Blue Valentine (Derek Cianfrance/2010) USA/112mins. ****
Derek Cianfrance’s Blue Valentine is a moody, broody marriage doodle. A small in scale yet universally resonant portrait of a lovestruck pair; one that carries with it for two hours a dual container of juxtaposing emotions that continually slosh against the film frame. It’s married life composed in a dour funk, with every one of the hopeful, spoiled, merry and soiled moments thoroughly kneaded in to show us just to what extent, and how, love can fail. Blue collar valentines Dean (Ryan Gosling) and Cindy (Michelle Williams) meet, fall in love and fall apart. This is essentially all that happens.
But it’s in how the couple go about these familiar events, how they are conducted and managed, and how the two of them are left to weather the days of bored despair that hit the heart hard. We never see those days of bored despair – like, say, those of the Longhettis in A Woman Under the Influence (John Cassavetes may well have been a likely inspiration to Cianfrance) – but we get the harsh outcomes, singled out pain-filled hours and moments which come about due to the resounding sting of utter relationship failure. The coarse details are found in individual moments, the minute actions and morsels of dialogue that speak volumes about a bad situation without need for loud, obvious metaphorical thuds.
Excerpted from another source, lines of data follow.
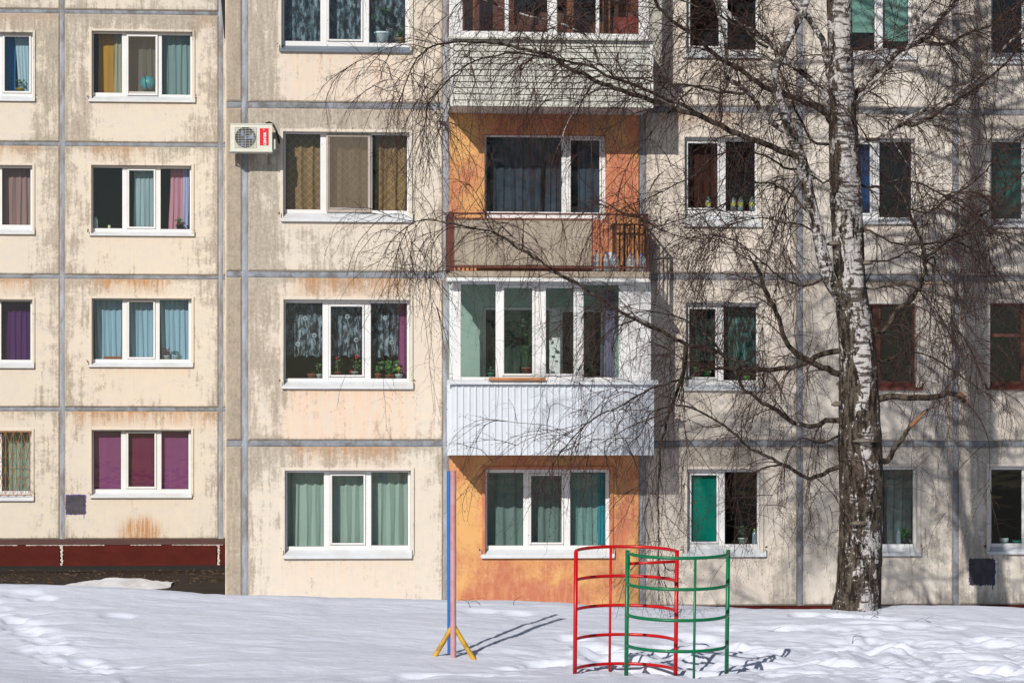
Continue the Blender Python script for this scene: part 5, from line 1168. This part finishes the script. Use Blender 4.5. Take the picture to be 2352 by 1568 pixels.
BR = [  # (points px, start thickness, end thickness (half, px), whiteness, Y drift, twig density, droop strands)
 ([(1846, 362), (1763, 335), (1680, 300), (1601, 265), (1498, 232), (1388, 195), (1311, 160), (1283, 140), (1251, 127), (1176, 106), (1110, 98), (1038, 97), (983, 112), (950, 150), (918, 228)], 8, 1.4, .42, -1.2, 1.2),
 ([(1601, 265), (1558, 235), (1508, 220), (1463, 197), (1426, 185), (1386, 170), (1351, 150), (1301, 142), (1258, 132), (1176, 122), (1110, 134), (1060, 158), (1020, 196), (985, 240), (975, 300)], 4.5, 1.0, .38, -.6, 1.3),
 ([(1914, 285), (1884, 252), (1794, 212), (1763, 205), (1701, 162), (1661, 140), (1626, 110), (1581, 72), (1546, 47), (1513, 17), (1490, -15), (1430, -60)], 8, 3, .45, -.8, 1.0),
 ([(1916, 240), (1884, 205), (1834, 160), (1789, 120), (1764, 92), (1746, 82), (1701, 55), (1671, 27), (1646, 5), (1600, -50)], 8, 4, .60, .7, 1.0),
 ([(1764, 110), (1743, 100), (1713, 72), (1671, 47), (1651, 35), (1601, 17), (1560, 0), (1500, -8), (1420, 8), (1366, 22), (1300, 60)], 3.5, 1, .45, .5, 1.0),
 ([(1801, 300), (1763, 272), (1738, 237), (1711, 207), (1668, 175), (1668, 125), (1663, 75), (1653, 37), (1641, -20)], 7, 3, .62, -.6, .8),
 ([(1711, 215), (1651, 212), (1588, 197), (1533, 192), (1498, 185), (1441, 180), (1380, 175), (1330, 190)], 3.5, 1, .4, -.5, 1.2),
 ([(1591, 202), (1563, 230), (1513, 282), (1476, 332), (1446, 370), (1430, 405)], 2.2, .8, .5, -.3, .8),
 ([(1391, 192), (1338, 230), (1301, 287), (1291, 320), (1276, 350)], 2.2, .7, .75, -.2, .6),
 ([(1381, 150), (1368, 120), (1356, 92), (1308, 62), (1251, 45), (1176, 27), (1100, -5), (1020, -30)], 3.2, 1.5, .7, .3, 1.0),
 ([(1914, 225), (1893, 110), (1857, 40), (1815, -10), (1780, -80)], 8, 5, .68, .5, .8),
 ([(1926, 806), (1889, 812), (1864, 824), (1831, 842), (1764, 850), (1726, 845), (1651, 812), (1576, 790), (1551, 777), (1476, 740), (1426, 715), (1388, 692), (1336, 657), (1276, 625), (1238, 597), (1176, 560), (1138, 535), (1063, 520), (1018, 510), (973, 505), (938, 520), (916, 570)], 7, .9, .38, -1.6, 1.15),
 ([(1936, 862), (1900, 848), (1864, 832), (1826, 808), (1801, 780), (1789, 730), (1764, 677), (1746, 632), (1734, 606)], 8, 4, .3, -.7, .9),
 ([(1930, 965), (1900, 966), (1876, 980), (1826, 972), (1789, 945), (1764, 930), (1726, 905), (1701, 882), (1683, 847), (1663, 817), (1638, 785), (1586, 742), (1551, 725), (1486, 715), (1440, 722)], 7, 1, .38, -1.0, 1.0),
 ([(1930, 1072), (1889, 1090), (1859, 1095), (1826, 1082), (1789, 1060), (1764, 1051), (1738, 1037), (1713, 1020), (1683, 992), (1663, 975), (1621, 952), (1586, 935), (1551, 931), (1501, 945), (1486, 960), (1471, 997), (1453, 1012)], 5.5, .9, .36, -1.2, .9),
 ([(1930, 1000), (1900, 1012), (1870, 1015), (1840, 1005), (1815, 1030), (1800, 1070)], 3, .8, .3, -.6, .8),
 ([(1576, 795), (1568, 835), (1566, 867), (1551, 910), (1533, 955), (1523, 1005), (1516, 1055), (1513, 1100), (1511, 1140), (1513, 1176), (1512, 1258), (1511, 1312)], 5, .8, .48, -.3, .7),
 ([(1726, 845), (1661, 848), (1613, 852), (1571, 870), (1513, 887), (1476, 902), (1426, 932), (1381, 950), (1338, 982), (1301, 1022), (1271, 1062), (1251, 1095)], 3.5, .8, .4, -.8, .8),
 ([(1381, 950), (1351, 970), (1306, 992), (1276, 1013)], 1.4, .6, .3, .2, .7),
 ([(1898, 640), (1850, 655), (1800, 640), (1760, 610), (1700, 560), (1640, 540), (1580, 545), (1520, 530), (1470, 500)], 3, .9, .35, -.9, 1.0),
 ([(1870, 500), (1830, 460), (1790, 430), (1730, 420), (1660, 470), (1610, 490), (1560, 505), (1500, 525)], 3, .9, .35, .6, 1.0),
 ([(1846, 390), (1800, 385), (1764, 360), (1700, 345), (1640, 360), (1600, 400), (1540, 430), (1500, 450), (1450, 470)], 3, .9, .35, -.5, 1.0),
 ([(1880, 540), (1840, 515), (1790, 510), (1750, 500), (1700, 510), (1660, 525), (1620, 560)], 2.8, .8, .35, .8, 1.0),
 ([(1990, 920), (2030, 914), (2064, 912), (2139, 912), (2176, 904), (2205, 905), (2214, 922)], 9, 5, .32, -.5, .4),
 ([(1985, 1055), (2034, 1062), (2059, 1022), (2084, 990), (2106, 965), (2130, 940)], 9, 3, .28, -.6, .3),
 ([(1985, 765), (2012, 760), (2036, 750), (2059, 712), (2096, 685), (2114, 655), (2124, 622), (2126, 587), (2114, 542), (2094, 510), (2084, 470), (2050, 420)], 8, 2, .48, -.6, .9),
 ([(2126, 590), (2160, 565), (2189, 542), (2264, 490), (2314, 437), (2350, 397), (2420, 330)], 4, 2, .5, -.5, 1.0),
 ([(2114, 542), (2086, 482), (2126, 490), (2164, 465), (2226, 425), (2264, 392), (2310, 340), (2370, 300)], 3, 1.5, .4, .4, 1.0),
 ([(2124, 610), (2145, 590), (2144, 640), (2139, 700), (2135, 760)], 3, 1.3, .5, .2, .5),
 ([(1940, 335), (1976, 325), (2014, 317), (2064, 285), (2126, 252), (2189, 220), (2251, 172), (2314, 100), (2360, 55), (2420, -20)], 5, 3, .8, -.9, 1.0),
 ([(2064, 292), (2114, 282), (2189, 237), (2251, 195), (2301, 155), (2352, 100), (2420, 40)], 4, 2, .42, .5, 1.0),
 ([(1950, 260), (1980, 220), (2014, 180), (2064, 140), (2089, 107), (2109, 70), (2121, 25), (2135, -50)], 4, 2, .7, -.4, 1.0),
 ([(1945, 290), (1960, 225), (1989, 187), (2059, 125), (2126, 87), (2164, 40), (2200, 0), (2250, -80)], 8, 5.5, .66, .8, 1.0),
 ([(2114, 90), (2176, 100), (2226, 77), (2289, 50), (2339, 12), (2400, -30)], 4, 2, .3, .5, 1.1),
 ([(1950, 248), (2001, 267), (2039, 300), (2064, 345), (2089, 382), (2105, 420)], 2, 1, .8, -.3, .8),
 ([(1955, 420), (2010, 430), (2060, 415), (2120, 425), (2200, 470), (2270, 520), (2350, 560)], 3.5, 1, .35, .6, 1.1),
 ([(1960, 520), (2000, 530), (2060, 560), (2130, 560), (2200, 555), (2270, 600), (2320, 660)], 3, 1, .35, -.5, 1.0),
 ([(1975, 650), (2010, 665), (2050, 655), (2100, 660), (2160, 700), (2210, 770), (2240, 830)], 3, 1, .3, -.7, 1.0),
 ([(1985, 820), (2030, 830), (2070, 810), (2130, 815), (2200, 860), (2260, 900)], 3.5, .8, .3, .5, 1.0),
 ([(1990, 600), (2040, 600), (2090, 580), (2150, 620), (2180, 680), (2190, 760)], 2.6, .8, .3, .9, 1.0),
 ([(1918, 330), (1880, 330), (1850, 300), (1800, 180), (1780, 120)], 4, 2, .4, .6, 1.0),
 ([(1925, 400), (1890, 420), (1860, 400), (1830, 430), (1790, 500), (1770, 560)], 3, 1, .3, .7, 1.0),
]
paths = []
for i, (L, r0, r1, wh, dy, den) in enumerate(BR):
    big = r0 > 6
    ys0 = YT if i not in (1, 4, 6, 7, 8, 9, 16, 17, 18, 26, 27, 28, 30, 33) else YT - .5
    if i == 0: ys0 = YT - .4
    P3 = pw(L, ys0, ys0 + dy); n = len(P3); rad = [(r0 + (r1 - r0) * (k / (n - 1)) ** .8) * PXM * 1.0 for k in range(n)]
    pa, ra = smooth_path(P3, rad, .09)
    jit = nr.normal(0, 1, pa.shape) * np.minimum(.012, ra * .5)[:, None]; jit[0] = 0; pa = pa + jit
    limb('branch', pa, ra, (-.72 + wh * .6) if wh < .56 else .12, 9 if r0 > 4 else 6, .12 if r0 > 4 else 0, i)
    paths.append((pa, ra, den, i))
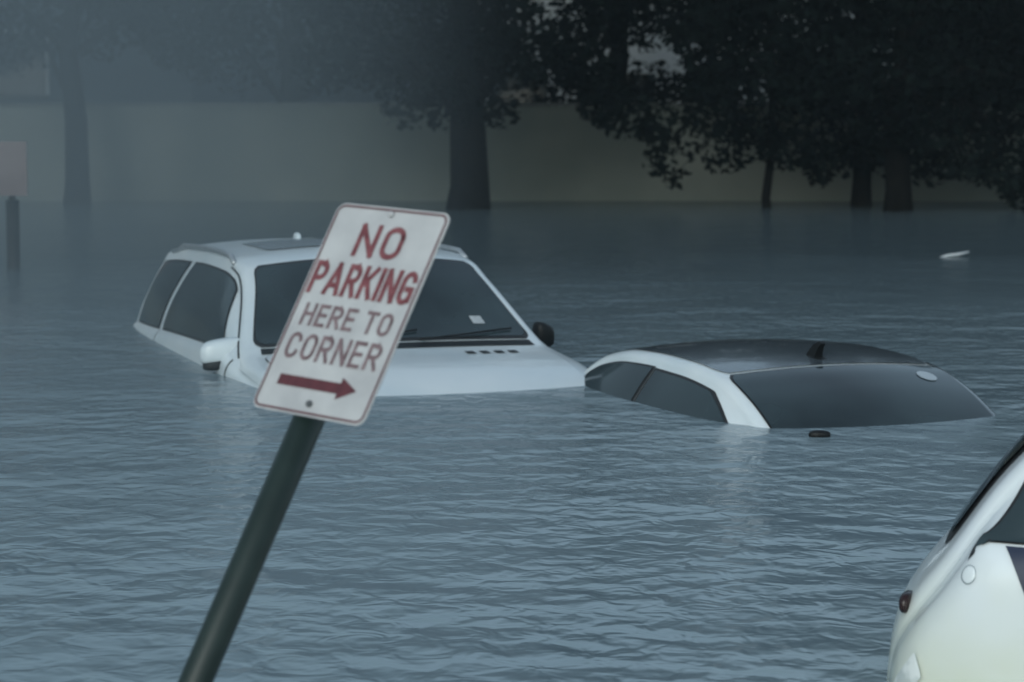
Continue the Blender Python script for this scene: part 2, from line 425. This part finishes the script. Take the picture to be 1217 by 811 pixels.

Cianfrance (who also co-wrote – with Cami Delavigne) structures the narrative as a card-shuffle of alternating good times/bad times – they meet brightly in an old folks’ home, misspend bonking time in a hotel, banter with work colleagues, convene for various minor and major home life joys and traumas – which are incredibly well edited (by Jim Helton and Ron Patane). Cianfrance apparently spent nearly twelve years working on the film. The attention to well-refined, personalised relationship detail is acutely considered. His perseverance and the resulting collaborative efforts of his cast and crew are all round expertly crafted to make distinct points about both furtive and diminishing aspects of mutual adoration.
Both Gosling and Williams reportedly honed their roles through rigorous improvisation but it hardly ever shows whenever the two are either in the midst of a verbal battle or an amiable encounter; only once or twice – with the odd actorly flourish possibly brought on by the frequency of close-ups – does improv make itself shyly known. But both William and Gosling take mile-wide strides ahead of most of their peers in the best of their scenes, which is virtually all of them. (I’ll gladly add to the throng of reviewers aghast at Gosling’s lack of Oscar credit to go alongside Williams’ well-earned nomination.)
Blue Valentine is fuelled and defined by these two performances; their high quality makes for distinctive drama that painfully needles, with a great deal of genuine perception, both the sweet and the unsavoury habits of love. I don’t think I’ve seen such an intense yet melancholic scrutiny on heterosexual break-up on screen since Wim Wenders wrung several years’ worth of tears out of Harry Dean Stanton and Nastassja Kinski in Paris, Texas. Watch it with the one you love. Or, er, not.